◆ WHAT THIS TASK INVOLVES:
Copy these lines exactly and nothing else: from the line holding "Model this scene" to the line holding "S.render.resolution_x = 1024;", both lines included.

◆ DATA TO PROCESS:

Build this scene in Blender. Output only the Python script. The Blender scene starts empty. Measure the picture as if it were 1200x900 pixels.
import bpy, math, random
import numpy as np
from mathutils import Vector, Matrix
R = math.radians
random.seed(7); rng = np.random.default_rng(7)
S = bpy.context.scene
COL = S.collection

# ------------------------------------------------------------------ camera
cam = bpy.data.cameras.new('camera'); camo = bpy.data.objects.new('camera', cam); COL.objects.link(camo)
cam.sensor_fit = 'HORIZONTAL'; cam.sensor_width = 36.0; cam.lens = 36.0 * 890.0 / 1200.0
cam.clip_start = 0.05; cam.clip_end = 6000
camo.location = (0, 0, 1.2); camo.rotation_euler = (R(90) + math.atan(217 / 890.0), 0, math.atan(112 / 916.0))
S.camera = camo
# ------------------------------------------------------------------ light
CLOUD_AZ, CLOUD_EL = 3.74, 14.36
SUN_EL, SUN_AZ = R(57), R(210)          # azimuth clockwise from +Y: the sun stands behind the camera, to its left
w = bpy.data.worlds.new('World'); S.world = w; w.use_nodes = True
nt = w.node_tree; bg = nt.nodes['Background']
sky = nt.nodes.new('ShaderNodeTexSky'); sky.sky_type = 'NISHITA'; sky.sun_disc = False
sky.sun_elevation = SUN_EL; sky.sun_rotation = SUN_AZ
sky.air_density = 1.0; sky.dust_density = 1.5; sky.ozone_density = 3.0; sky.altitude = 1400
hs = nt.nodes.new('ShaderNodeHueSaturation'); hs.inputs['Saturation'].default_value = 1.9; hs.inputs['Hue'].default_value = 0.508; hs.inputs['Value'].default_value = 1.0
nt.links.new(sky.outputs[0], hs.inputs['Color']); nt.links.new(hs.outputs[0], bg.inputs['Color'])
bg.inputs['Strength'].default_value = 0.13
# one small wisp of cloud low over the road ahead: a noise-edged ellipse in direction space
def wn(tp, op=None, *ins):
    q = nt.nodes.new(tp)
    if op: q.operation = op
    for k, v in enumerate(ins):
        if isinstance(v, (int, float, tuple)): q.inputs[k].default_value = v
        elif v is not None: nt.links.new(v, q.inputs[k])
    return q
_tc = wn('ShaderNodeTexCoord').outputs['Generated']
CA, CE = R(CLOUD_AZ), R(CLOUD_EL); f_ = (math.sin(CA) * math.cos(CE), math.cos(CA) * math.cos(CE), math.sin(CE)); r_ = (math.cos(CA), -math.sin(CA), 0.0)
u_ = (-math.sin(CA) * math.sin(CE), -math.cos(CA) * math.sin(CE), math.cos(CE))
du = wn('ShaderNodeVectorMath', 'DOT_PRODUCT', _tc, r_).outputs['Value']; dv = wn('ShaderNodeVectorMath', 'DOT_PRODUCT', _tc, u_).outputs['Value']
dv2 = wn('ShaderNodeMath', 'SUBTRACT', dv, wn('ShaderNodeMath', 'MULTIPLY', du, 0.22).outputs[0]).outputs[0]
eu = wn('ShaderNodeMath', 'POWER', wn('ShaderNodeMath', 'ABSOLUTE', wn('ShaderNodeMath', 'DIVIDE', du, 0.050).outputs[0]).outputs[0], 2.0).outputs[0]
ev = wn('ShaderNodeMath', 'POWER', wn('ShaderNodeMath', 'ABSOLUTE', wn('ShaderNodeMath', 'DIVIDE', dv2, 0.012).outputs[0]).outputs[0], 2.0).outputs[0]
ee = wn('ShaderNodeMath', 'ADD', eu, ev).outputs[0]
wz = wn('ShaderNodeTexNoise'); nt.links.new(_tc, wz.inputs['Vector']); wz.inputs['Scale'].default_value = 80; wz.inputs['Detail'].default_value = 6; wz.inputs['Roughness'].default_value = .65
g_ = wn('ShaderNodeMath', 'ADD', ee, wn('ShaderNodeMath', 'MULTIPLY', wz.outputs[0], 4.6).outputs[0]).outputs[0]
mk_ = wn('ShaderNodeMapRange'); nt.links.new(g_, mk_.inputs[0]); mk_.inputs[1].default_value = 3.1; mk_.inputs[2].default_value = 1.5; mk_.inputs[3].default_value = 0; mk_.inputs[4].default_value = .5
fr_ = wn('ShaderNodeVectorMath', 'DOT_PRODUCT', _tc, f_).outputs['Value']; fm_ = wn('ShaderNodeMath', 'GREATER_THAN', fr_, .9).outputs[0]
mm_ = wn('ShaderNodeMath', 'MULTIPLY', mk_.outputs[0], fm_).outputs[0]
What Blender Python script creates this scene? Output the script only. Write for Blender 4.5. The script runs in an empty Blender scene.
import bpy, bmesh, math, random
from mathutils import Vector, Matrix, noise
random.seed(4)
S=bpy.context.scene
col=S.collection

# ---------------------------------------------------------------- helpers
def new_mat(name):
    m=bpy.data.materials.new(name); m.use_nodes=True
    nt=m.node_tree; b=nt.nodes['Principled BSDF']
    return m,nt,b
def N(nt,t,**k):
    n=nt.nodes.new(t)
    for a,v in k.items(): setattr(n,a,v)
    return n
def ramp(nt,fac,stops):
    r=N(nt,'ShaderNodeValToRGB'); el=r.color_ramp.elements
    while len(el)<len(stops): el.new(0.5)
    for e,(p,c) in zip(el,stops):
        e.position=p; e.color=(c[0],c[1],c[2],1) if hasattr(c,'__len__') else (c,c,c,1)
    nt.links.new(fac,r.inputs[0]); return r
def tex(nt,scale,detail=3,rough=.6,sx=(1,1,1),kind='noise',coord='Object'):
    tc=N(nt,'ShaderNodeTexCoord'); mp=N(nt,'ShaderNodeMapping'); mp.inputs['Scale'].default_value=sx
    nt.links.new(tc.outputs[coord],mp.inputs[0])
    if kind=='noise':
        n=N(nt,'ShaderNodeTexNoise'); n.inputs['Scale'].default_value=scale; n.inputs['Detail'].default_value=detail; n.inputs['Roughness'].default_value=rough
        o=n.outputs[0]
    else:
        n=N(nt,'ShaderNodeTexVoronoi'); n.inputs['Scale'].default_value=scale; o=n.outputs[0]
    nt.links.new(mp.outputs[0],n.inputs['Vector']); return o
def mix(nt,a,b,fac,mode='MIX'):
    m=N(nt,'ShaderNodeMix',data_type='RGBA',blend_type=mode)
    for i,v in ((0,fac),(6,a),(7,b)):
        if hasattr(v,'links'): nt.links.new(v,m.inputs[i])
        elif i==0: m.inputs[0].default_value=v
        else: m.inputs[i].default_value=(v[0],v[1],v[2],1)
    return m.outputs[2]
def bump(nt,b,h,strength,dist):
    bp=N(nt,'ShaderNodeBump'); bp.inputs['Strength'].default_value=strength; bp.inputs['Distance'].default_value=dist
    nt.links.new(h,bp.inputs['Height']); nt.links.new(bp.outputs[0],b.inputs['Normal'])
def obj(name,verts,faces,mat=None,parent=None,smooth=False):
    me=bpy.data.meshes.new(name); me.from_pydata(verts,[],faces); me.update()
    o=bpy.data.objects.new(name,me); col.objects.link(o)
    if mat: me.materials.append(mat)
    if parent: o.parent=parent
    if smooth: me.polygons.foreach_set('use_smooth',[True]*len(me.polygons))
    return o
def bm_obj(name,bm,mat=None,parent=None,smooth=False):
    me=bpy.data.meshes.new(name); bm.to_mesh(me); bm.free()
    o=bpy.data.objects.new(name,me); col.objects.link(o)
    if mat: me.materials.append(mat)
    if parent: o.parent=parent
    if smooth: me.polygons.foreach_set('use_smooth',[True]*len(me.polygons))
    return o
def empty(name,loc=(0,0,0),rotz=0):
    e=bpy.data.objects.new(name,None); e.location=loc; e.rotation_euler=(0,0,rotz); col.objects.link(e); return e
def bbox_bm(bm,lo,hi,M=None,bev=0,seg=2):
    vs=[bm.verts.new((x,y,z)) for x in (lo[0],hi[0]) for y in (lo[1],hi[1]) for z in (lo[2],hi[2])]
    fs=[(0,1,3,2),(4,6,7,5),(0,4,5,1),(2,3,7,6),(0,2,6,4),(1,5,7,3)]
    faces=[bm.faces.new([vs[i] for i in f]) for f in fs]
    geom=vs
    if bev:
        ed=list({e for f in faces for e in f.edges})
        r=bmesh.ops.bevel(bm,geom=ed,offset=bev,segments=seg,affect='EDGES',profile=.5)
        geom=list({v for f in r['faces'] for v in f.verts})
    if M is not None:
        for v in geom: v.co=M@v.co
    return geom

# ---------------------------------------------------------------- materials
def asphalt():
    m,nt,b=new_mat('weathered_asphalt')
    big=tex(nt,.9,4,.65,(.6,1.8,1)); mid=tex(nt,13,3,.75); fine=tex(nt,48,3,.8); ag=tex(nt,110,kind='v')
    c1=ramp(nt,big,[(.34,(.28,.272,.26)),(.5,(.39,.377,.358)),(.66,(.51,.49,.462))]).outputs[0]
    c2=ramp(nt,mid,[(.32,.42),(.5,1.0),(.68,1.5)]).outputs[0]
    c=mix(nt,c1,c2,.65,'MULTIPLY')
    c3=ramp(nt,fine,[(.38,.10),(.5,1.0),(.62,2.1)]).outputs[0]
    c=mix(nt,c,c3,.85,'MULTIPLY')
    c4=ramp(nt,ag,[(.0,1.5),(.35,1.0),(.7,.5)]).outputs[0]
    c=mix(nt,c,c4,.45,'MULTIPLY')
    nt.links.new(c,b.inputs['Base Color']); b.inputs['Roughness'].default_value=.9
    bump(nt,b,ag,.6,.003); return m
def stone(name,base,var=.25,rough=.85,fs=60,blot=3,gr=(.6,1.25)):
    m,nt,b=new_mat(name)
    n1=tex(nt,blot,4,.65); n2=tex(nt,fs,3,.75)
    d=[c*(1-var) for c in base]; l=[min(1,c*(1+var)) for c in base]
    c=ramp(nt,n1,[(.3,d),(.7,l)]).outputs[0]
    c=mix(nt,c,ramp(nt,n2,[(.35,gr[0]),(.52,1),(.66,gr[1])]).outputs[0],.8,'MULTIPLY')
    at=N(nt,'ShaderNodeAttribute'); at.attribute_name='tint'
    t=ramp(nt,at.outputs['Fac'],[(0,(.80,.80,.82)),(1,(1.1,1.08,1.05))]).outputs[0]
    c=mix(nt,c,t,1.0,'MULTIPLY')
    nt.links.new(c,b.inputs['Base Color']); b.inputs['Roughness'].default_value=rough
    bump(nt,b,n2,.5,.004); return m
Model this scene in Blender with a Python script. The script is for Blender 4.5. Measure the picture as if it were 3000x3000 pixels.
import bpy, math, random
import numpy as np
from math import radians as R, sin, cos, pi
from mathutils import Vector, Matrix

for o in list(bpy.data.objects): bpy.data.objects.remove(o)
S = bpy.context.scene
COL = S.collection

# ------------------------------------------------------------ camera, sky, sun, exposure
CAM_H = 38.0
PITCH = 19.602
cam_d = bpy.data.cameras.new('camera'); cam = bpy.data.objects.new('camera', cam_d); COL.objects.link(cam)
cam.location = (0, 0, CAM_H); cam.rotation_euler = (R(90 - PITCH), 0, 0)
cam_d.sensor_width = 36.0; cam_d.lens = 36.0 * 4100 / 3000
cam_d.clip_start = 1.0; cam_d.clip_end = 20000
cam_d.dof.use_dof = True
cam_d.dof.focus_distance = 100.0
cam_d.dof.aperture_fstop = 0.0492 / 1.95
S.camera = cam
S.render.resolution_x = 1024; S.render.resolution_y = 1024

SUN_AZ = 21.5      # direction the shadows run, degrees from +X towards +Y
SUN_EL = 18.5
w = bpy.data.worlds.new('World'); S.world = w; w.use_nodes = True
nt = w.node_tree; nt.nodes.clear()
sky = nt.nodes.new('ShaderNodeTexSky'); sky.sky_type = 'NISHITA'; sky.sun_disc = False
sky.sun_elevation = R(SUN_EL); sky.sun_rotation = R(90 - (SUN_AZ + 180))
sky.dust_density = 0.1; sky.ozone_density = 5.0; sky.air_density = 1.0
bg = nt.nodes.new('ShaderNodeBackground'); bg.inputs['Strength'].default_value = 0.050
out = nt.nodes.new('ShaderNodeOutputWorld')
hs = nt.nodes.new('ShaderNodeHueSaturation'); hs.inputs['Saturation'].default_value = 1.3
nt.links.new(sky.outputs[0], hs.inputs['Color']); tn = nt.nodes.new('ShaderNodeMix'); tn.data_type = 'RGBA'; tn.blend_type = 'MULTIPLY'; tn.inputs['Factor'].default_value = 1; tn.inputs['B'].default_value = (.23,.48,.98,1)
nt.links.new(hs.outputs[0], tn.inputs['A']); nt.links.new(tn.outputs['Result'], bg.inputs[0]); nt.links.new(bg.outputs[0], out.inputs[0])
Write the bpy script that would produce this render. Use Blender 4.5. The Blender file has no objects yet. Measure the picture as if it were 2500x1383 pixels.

◆ RESULT BELOW:
Model this scene in Blender with a Python script. The script is for Blender 4.5. Measure the picture as if it were 3000x3000 pixels.
import bpy, math, random
import numpy as np
from math import radians as R, sin, cos, pi
from mathutils import Vector, Matrix

for o in list(bpy.data.objects): bpy.data.objects.remove(o)
S = bpy.context.scene
COL = S.collection

# ------------------------------------------------------------ camera, sky, sun, exposure
CAM_H = 38.0
PITCH = 19.602
cam_d = bpy.data.cameras.new('camera'); cam = bpy.data.objects.new('camera', cam_d); COL.objects.link(cam)
cam.location = (0, 0, CAM_H); cam.rotation_euler = (R(90 - PITCH), 0, 0)
cam_d.sensor_width = 36.0; cam_d.lens = 36.0 * 4100 / 3000
cam_d.clip_start = 1.0; cam_d.clip_end = 20000
cam_d.dof.use_dof = True
cam_d.dof.focus_distance = 100.0
cam_d.dof.aperture_fstop = 0.0492 / 1.95
S.camera = cam
S.render.resolution_x = 1024; S.render.resolution_y = 1024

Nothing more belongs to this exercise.